Talvez julguemos insanos aqueles que pautam seus planos de vida e suas esperanças de felicidade num sonho de amor pleno e verdadeiro, justamente pelo fato de que isso dependerá de outra pessoa. Pautar o próprio destino alinhando-o à crença no amor alheio, é atirar-se num abismo esperando que travesseiros de plumas amorteçam a queda. Acontece que eles podem não estar lá. E neste caso é bom que se tenha criado asas!

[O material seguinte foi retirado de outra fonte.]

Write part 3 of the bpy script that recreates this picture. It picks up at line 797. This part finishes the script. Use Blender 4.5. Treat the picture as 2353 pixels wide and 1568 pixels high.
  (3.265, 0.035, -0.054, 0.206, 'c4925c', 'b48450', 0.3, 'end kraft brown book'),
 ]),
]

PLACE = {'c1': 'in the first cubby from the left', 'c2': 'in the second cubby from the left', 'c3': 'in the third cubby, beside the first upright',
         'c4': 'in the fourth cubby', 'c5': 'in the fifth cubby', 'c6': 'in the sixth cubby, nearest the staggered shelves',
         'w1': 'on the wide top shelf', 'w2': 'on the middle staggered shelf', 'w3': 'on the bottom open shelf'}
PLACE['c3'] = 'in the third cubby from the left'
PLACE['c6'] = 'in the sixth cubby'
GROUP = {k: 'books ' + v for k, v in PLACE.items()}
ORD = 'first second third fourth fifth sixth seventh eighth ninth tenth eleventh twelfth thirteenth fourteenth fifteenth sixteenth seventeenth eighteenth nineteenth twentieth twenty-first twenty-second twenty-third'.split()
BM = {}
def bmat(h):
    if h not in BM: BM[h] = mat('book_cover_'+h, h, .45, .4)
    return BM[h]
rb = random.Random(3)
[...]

O curioso é que ainda assim nos dispomos à utopia do amor-perfeito. Há ainda os que são loucos para jurar amor até que a morte os separe (seja lá o que isso queira dizer) e acreditam na capacidade de passar o resto da vida amando a mesma pessoa. O problema é que definitivamente não vivemos em campo propício para isso e uma das razões é frouxidão dos laços que atualmente somos capazes. É provável que a maioria de nós reconheça o risco de permitir que uma paixão se transforme em amor. E talvez por isso somos uma geração que morre de medo do envolvimento, nos limitando a relações superficiais, qualificadas pela quantidade de prazeres obtidos delas.


Grosso modo, poderíamos dizer que a dificuldade da intensificação nos relacionamentos deve-se a velocidade dos acontecimentos da sociedade moderna, e nós no meio do furacão, não temos “saco” para algo que demanda tanto tempo, dedicação e atenção. Pressionados pelo sucesso, obcecados pelo futuro perfeito, não conseguimos parar para reparar em nossa delicada condição.


Nunca tivemos tanto receio da aproximação afetiva, nossas relações são cada vez mais plásticas e dependentes de ferramentas virtuais como Chats, e-mails, Redes Sociais e aplicativos para celulares. Nossa devoção por coisas parece suplantar nossa necessidade da entrega ao contato humano, e nossa tendência à inversões nos submete a coisificação de pessoas e a humanização de animais. Tornamos mercadoria tudo aquilo que supomos ter algum valor: vendemos ética, negociamos amizades, trocamos moral, e ao mínimo sinal de insatisfação, descartamos pessoas...
Engraçado é que banalizamos o amor ao mesmo tempo em que o desconhecemos. Muito já se falou sobre o amor, muitas histórias foram escritas, músicas foram compostas em sua homenagem, calhamaços teóricos foram pensados, até a ciência meteu o bedelho na tentativa de racionalizá-lo. No entanto, continuamos seus súditos, à mercê de seus caprichos, vítimas de sua loucura... Talvez hoje, estejamos menos preparados e mais medrosos para encará-lo do que em qualquer outra época. E, ao que parece, a vontade de dizer “Eu te amo”, para a grande maioria, ficará por algum tempo sufocada na incerteza da possibilidade de realmente senti-lo.